-- Start of SOURCE EXCERPT --

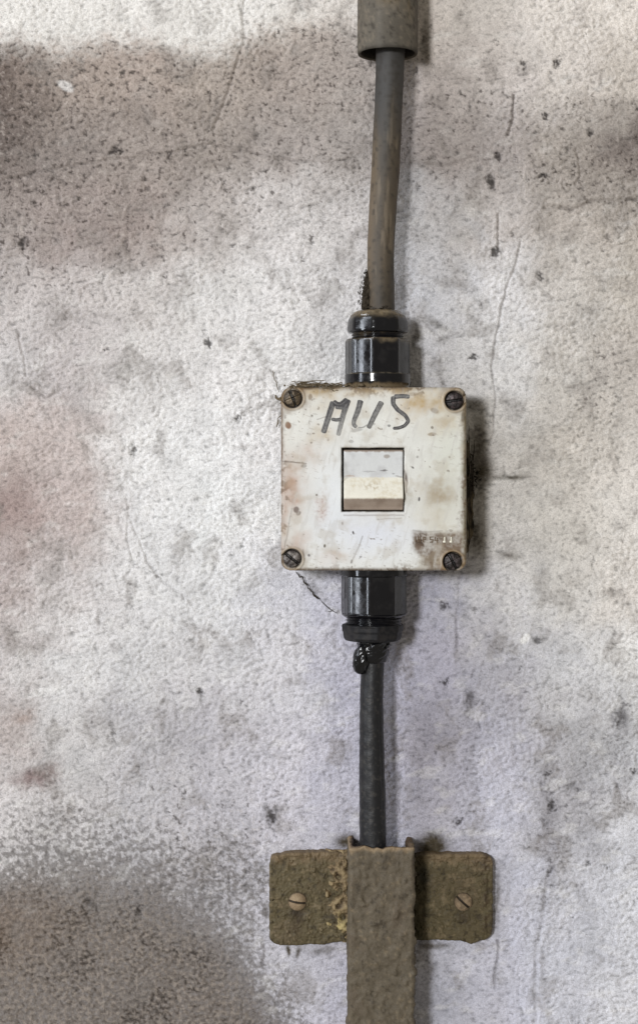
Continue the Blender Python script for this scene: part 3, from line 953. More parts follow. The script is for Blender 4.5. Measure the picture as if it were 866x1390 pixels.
# --- rocker
rx0, rx1 = U(466.6, 0, 100)[0], U(547.0, 0, 100)[0]
prof = [(611.0, 78), (610.5, 96), (612.0, 98.6), (615, 98.6), (630, 96.2), (644, 93.8), (646.4, 93.7), (648, 94.3), (650, 95.6),
        (660, 102.5), (668, 107.6), (672, 109.8), (674.5, 110.6), (676.5, 110.2), (678.2, 108.8), (682, 104.4), (688, 98.4), (691.5, 95.6), (692.5, 93.0), (692.0, 78)]
pv_ = np.array([U(0, a, b)[1] for a, b in prof]); pd_ = np.array([b for a, b in prof])
tt = np.linspace(0, 1, 150)
seg = np.concatenate([[0], np.cumsum(np.hypot(np.diff(pv_), np.diff(pd_)))]); seg /= seg[-1]
PV, PDD = np.interp(tt, seg, pv_), np.interp(tt, seg, pd_)
xs_r = np.concatenate([[rx0, rx0 + .3, rx0 + 1.0], np.linspace(rx0 + 2, rx1 - 2, 90), [rx1 - 1.0, rx1 - .3, rx1]])
inset = np.concatenate([[1.2, .5, .12], np.zeros(90), [.12, .5, 1.2]])
XX, VV = np.meshgrid(xs_r, PV)
DD = PDD[:, None] - inset[None, :] + 0.15 * fbm2(XX, VV, 12, 2, 610)


def rock_col(Uu, V, D):
    X, Y = S2(Uu, V)
    n, n2 = fbm2(X, Y, 22, 3, 621), fbm2(X, Y, 4.5, 3, 622)
    c = np.ones(X.shape + (3,)) * lin(206, 207, 207)
    c = mix(c, lin(178, 177, 178), 0.5 * sstep(0, .5, n))
    low = sstep(646.5, 649.5, Y + 0.8 * n2)
    c = mix(c, lin(226, 222, 209), low)
    c = mix(c, lin(190, 174, 140), 0.45 * low * sstep(-0.2, .6, .5 * n2 + .8 * n))
    c = mix(c, lin(150, 130, 96), 0.5 * blob(X, Y, 506, 660, 14, 5) * sstep(-.2, .3, n2))
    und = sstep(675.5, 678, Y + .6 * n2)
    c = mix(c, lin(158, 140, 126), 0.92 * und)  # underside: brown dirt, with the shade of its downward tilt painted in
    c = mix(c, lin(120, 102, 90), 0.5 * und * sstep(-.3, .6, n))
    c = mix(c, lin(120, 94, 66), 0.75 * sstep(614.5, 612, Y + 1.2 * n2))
    for (x, y, rx, ry, rot, s, k) in ((525, 619.5, 5, 3, 0, .55, (120, 100, 80)), (521, 638.5, 6, 1.2, 0, .75, (84, 78, 76)), (501, 640, 10, 1.2, 0, .4, (120, 116, 116)),
                                      (534, 643, 2, 1.4, 0, .6, (100, 96, 94)), (475, 646, 8, 1.2, 0, .5, (160, 124, 90)), (542, 647, 6, 1.2, 10, .5, (120, 112, 106))):
        c = mix(c, lin(*k), s * sstep(.2, .6, blob(X + n2, Y + n2, x, y, rx, ry, rot)))
    return np.clip(c, .01, .84)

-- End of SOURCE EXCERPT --

§ WRITTEN PROBLEM
Make an exact copy of the lines from the top of the material through the line with "und = sstep(675.5, 678, Y + .6 * n2)", pictures excluded.

§ RESPONSE TO THE TASK
Continue the Blender Python script for this scene: part 3, from line 953. More parts follow. The script is for Blender 4.5. Measure the picture as if it were 866x1390 pixels.
# --- rocker
rx0, rx1 = U(466.6, 0, 100)[0], U(547.0, 0, 100)[0]
prof = [(611.0, 78), (610.5, 96), (612.0, 98.6), (615, 98.6), (630, 96.2), (644, 93.8), (646.4, 93.7), (648, 94.3), (650, 95.6),
        (660, 102.5), (668, 107.6), (672, 109.8), (674.5, 110.6), (676.5, 110.2), (678.2, 108.8), (682, 104.4), (688, 98.4), (691.5, 95.6), (692.5, 93.0), (692.0, 78)]
pv_ = np.array([U(0, a, b)[1] for a, b in prof]); pd_ = np.array([b for a, b in prof])
tt = np.linspace(0, 1, 150)
seg = np.concatenate([[0], np.cumsum(np.hypot(np.diff(pv_), np.diff(pd_)))]); seg /= seg[-1]
PV, PDD = np.interp(tt, seg, pv_), np.interp(tt, seg, pd_)
xs_r = np.concatenate([[rx0, rx0 + .3, rx0 + 1.0], np.linspace(rx0 + 2, rx1 - 2, 90), [rx1 - 1.0, rx1 - .3, rx1]])
inset = np.concatenate([[1.2, .5, .12], np.zeros(90), [.12, .5, 1.2]])
XX, VV = np.meshgrid(xs_r, PV)
DD = PDD[:, None] - inset[None, :] + 0.15 * fbm2(XX, VV, 12, 2, 610)


def rock_col(Uu, V, D):
    X, Y = S2(Uu, V)
    n, n2 = fbm2(X, Y, 22, 3, 621), fbm2(X, Y, 4.5, 3, 622)
    c = np.ones(X.shape + (3,)) * lin(206, 207, 207)
    c = mix(c, lin(178, 177, 178), 0.5 * sstep(0, .5, n))
    low = sstep(646.5, 649.5, Y + 0.8 * n2)
    c = mix(c, lin(226, 222, 209), low)
    c = mix(c, lin(190, 174, 140), 0.45 * low * sstep(-0.2, .6, .5 * n2 + .8 * n))
    c = mix(c, lin(150, 130, 96), 0.5 * blob(X, Y, 506, 660, 14, 5) * sstep(-.2, .3, n2))
    und = sstep(675.5, 678, Y + .6 * n2)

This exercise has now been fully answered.